Final recommendations and takeaways​

  • Why the CVE appears in SUG: Microsoft’s Security Update Guide lists CVE‑2025‑14765 to declare whether Microsoft Edge has ingested the upstream Chromium patch and is no longer vulnerable — it’s a downstream remediation status signal for administrators.
  • How to confirm protection: check your exact browser build via edge://version (Edge) or chrome://version (Chrome) and compare that full build string to the Microsoft Security Update Guide entry for CVE‑2025‑14765 or the Chrome release notes.
  • Immediate actions:
  • Update and relaunch browsers across endpoints.
  • Inventory all Chromium consumers and force updates or apply compensating controls where immediate updates are not possible.
  • Monitor crash telemetry and EDR alerts for suspicious renderer crashes or post‑exploit behavior.
  • Verification discipline: whenever possible, cross‑check the remediation boundary using both Chrome/Chromium release notes (upstream) and Microsoft’s Security Update Guide / Edge release notes (downstream) because ingestion timing and build boundaries may differ.
A well‑executed update and verification plan — checking exact build strings and confirming ingestion in the Security Update Guide — is the fastest way to move from uncertainty to assurance that your Edge fleet is no longer exposed to CVE‑2025‑14765.

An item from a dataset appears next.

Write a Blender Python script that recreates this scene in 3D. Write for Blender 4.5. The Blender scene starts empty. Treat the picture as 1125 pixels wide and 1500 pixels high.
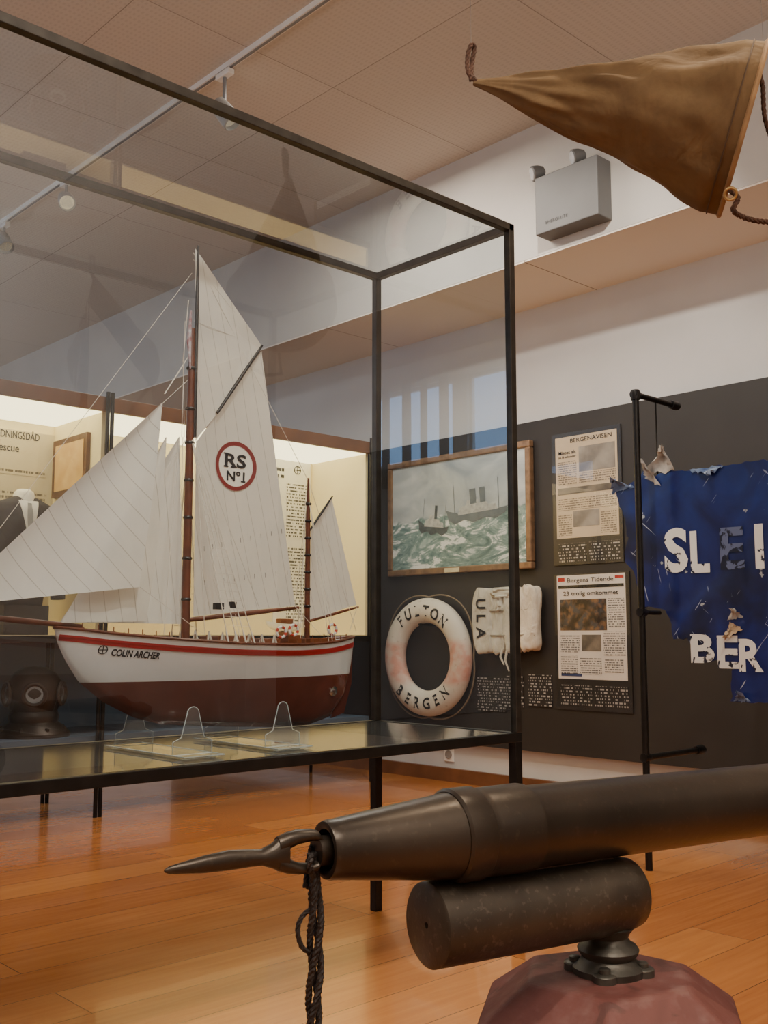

Conclusion: CVE‑2025‑14765 is a classic example of why downstream visibility matters in modern open‑source supply chains. Microsoft’s Security Update Guide entry is the operational signal administrators need: it tells you whether Edge has caught up with the upstream Chromium fix. Confirm protection by checking the browser’s About/Version page and matching the exact build string with the SUG/Chrome release notes, update promptly, and inventory all Chromium‑based runtimes in your environment to close the exposure window.